While the CFTA contains more detailed protocols in certain areas, including legitimate objective exceptions; the exclusion of certain types of procurements; the use and quantification of contract extensions; certain express anti-avoidance and prohibited practice protocols; the use of buying groups; small business set-aside programs; specific details regarding concurrent and consecutive negotiation processes; the special treatment of entrenched incumbencies; and debriefing duties, for the most part the express provisions contained within the CETA are largely consistent with their equivalent provisions in the CFTA. As noted above, while minor variations in wording may have a substantive impact in the interpretation of the duties under the two treaties, for the most part, July 1, 2017 represents a new era in the harmonization of domestic and international government procurement standards across Canada and between Canada and Europe.

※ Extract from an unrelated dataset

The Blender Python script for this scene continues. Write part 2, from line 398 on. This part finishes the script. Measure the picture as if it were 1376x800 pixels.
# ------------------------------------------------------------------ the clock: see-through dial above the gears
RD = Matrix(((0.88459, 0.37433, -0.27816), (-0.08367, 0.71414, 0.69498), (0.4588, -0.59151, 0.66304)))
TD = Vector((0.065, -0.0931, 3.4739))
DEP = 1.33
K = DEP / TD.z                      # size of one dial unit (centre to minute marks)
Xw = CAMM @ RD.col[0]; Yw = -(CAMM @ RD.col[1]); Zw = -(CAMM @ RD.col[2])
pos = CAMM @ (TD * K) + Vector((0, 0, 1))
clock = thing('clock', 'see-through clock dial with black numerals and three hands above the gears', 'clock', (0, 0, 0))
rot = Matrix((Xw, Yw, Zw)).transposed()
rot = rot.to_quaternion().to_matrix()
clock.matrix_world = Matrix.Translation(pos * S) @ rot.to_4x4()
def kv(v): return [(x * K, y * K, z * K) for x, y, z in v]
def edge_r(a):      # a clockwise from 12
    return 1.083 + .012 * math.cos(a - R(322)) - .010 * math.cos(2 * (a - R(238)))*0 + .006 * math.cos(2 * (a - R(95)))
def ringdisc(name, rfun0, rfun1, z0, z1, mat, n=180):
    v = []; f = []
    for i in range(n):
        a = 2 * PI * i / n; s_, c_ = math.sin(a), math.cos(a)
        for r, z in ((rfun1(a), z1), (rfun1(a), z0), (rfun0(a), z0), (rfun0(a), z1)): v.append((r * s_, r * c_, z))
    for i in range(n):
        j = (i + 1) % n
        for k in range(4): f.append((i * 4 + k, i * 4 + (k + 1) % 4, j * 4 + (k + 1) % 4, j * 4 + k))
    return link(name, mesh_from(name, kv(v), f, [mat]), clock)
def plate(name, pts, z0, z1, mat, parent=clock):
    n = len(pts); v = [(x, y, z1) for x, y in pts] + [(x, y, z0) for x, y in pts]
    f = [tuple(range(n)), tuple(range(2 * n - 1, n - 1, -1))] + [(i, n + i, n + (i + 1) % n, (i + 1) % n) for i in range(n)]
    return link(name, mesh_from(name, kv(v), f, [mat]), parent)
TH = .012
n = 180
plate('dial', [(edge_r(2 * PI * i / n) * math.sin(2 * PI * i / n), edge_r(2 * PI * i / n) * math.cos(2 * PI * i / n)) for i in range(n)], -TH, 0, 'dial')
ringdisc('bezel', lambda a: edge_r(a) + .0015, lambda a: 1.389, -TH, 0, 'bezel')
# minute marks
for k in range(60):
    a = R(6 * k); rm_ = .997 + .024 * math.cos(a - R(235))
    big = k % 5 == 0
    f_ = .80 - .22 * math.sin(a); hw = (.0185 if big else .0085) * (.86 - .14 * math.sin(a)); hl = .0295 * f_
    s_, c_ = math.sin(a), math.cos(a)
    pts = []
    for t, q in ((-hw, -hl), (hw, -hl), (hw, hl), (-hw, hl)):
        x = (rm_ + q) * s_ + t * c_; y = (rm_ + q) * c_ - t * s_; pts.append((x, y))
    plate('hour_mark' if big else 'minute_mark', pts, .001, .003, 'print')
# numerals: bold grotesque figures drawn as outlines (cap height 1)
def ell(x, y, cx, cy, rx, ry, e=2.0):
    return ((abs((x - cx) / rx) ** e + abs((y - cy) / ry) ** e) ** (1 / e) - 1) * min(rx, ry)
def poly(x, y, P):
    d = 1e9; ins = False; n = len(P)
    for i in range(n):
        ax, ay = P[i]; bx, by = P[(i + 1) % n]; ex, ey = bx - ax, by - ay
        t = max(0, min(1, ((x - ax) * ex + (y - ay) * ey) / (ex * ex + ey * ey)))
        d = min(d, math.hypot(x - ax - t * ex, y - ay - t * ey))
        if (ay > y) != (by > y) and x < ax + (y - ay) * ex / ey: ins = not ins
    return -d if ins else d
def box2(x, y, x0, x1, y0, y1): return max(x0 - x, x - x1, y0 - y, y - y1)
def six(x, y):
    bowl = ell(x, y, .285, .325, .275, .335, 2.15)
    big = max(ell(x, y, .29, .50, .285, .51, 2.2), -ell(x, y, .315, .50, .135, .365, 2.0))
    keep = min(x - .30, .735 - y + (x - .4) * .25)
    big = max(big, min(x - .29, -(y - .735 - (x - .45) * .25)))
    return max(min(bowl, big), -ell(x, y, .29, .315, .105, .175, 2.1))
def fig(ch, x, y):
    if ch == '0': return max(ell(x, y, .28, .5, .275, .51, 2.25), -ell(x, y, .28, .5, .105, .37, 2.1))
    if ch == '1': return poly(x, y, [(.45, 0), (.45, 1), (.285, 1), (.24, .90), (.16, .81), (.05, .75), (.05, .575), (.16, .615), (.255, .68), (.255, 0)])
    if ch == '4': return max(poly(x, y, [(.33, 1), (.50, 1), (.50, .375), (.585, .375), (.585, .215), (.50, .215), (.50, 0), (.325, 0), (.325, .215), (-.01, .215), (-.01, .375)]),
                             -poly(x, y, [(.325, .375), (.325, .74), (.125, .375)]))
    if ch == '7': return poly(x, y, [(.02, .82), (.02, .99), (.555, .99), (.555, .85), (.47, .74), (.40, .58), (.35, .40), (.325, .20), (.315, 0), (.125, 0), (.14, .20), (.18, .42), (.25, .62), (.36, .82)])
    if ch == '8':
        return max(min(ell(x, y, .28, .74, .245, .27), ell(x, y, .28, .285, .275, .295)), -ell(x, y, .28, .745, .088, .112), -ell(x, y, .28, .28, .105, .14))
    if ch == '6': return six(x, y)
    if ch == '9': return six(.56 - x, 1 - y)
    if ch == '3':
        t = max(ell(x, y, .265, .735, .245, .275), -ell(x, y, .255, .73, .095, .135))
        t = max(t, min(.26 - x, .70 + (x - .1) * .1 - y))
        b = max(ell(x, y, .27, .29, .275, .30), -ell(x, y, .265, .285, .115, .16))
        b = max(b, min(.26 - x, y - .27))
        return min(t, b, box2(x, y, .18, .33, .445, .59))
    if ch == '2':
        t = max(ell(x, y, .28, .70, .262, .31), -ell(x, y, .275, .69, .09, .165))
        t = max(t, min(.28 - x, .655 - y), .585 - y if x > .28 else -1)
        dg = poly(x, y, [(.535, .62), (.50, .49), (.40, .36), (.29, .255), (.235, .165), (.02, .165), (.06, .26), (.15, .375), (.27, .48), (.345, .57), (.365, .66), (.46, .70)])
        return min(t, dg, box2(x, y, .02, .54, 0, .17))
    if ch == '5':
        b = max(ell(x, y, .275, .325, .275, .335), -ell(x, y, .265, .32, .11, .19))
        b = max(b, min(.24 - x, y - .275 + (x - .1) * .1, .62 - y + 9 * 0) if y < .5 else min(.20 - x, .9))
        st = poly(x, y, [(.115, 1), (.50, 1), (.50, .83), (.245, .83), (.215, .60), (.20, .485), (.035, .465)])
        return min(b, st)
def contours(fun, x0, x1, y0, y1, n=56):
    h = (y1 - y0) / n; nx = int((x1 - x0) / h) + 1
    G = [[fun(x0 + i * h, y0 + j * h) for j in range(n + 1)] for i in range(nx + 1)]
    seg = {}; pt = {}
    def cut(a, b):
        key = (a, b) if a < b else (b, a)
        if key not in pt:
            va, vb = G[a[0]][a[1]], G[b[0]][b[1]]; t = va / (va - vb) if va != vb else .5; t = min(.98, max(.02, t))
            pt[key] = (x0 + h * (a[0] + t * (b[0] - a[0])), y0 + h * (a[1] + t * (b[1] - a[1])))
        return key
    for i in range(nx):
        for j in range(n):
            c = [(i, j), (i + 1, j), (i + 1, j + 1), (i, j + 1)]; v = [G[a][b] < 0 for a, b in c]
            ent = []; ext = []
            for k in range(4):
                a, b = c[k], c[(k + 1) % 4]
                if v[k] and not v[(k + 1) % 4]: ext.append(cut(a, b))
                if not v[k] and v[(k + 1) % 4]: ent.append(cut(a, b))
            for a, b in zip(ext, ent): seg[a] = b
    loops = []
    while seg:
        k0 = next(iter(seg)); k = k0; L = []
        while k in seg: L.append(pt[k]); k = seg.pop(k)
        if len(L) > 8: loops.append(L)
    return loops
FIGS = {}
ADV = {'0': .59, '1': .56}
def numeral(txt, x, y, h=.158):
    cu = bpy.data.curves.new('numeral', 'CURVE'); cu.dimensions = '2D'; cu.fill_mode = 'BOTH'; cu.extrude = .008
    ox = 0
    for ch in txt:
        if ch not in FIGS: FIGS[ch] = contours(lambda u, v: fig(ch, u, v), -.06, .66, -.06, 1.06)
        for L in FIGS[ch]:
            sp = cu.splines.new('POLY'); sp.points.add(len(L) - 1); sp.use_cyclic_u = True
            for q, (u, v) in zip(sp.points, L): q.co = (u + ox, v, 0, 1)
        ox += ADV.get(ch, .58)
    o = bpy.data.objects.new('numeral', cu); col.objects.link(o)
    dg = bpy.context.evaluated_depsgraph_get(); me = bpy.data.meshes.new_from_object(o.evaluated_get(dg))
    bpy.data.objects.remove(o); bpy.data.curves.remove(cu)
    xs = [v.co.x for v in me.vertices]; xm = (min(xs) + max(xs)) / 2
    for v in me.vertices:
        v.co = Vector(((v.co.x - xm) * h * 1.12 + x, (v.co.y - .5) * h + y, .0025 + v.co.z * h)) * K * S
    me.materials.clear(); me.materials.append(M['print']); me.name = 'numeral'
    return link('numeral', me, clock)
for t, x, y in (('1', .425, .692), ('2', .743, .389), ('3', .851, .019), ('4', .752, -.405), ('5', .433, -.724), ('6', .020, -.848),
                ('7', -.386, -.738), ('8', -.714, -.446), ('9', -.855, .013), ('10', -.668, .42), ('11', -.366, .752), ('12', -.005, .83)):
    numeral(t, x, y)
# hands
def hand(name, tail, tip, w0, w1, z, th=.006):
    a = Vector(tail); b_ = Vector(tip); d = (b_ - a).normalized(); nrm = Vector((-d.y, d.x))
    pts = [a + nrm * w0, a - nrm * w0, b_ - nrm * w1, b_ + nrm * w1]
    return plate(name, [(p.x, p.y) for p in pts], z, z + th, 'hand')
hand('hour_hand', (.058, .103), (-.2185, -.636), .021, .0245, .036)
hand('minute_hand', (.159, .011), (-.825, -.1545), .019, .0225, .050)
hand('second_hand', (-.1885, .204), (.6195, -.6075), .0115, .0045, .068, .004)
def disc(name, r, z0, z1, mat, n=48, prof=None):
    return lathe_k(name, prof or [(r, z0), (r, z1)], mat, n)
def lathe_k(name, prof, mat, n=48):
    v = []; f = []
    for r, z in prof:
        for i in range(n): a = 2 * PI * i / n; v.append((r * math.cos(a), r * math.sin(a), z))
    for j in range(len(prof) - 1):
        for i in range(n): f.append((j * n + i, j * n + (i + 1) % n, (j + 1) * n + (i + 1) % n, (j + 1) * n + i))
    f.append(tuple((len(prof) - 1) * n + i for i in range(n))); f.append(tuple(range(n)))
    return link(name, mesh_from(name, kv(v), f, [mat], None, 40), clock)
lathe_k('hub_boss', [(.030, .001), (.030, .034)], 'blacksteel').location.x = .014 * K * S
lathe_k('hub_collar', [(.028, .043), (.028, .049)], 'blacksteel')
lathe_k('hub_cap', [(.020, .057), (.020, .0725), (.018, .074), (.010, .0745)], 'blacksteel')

As noted above, like the CFTA, the CETA will introduce a more robust bid dispute regime when compared to the past protocols contained under the former domestic trade treaty, the AIT. This will ultimately bring the rest of the Canadian public sector up to, and potentially beyond, the enforcement standards that have historically been in effect for decades at the federal level under the Canadian International Trade Tribunal. Thus, the decades-deep body of fair competition case law under the federal Tribunal will have an expanding relevance across Canada in the years to come. Public institutions at all levels will be interpreting and navigating their new trade treaty duties under an enhanced enforceability regime, where not only domestic suppliers but also international suppliers will have the right to challenge the trade treaty compliance of government procurement decisions in formal legal proceedings. The prior rulings of the Canadian International Trade Tribunal will likely bear a more significant weight than ever before with government institutions at all levels across Canada and will likely have a significant impact in informing future decisions under the new enforcement regimes.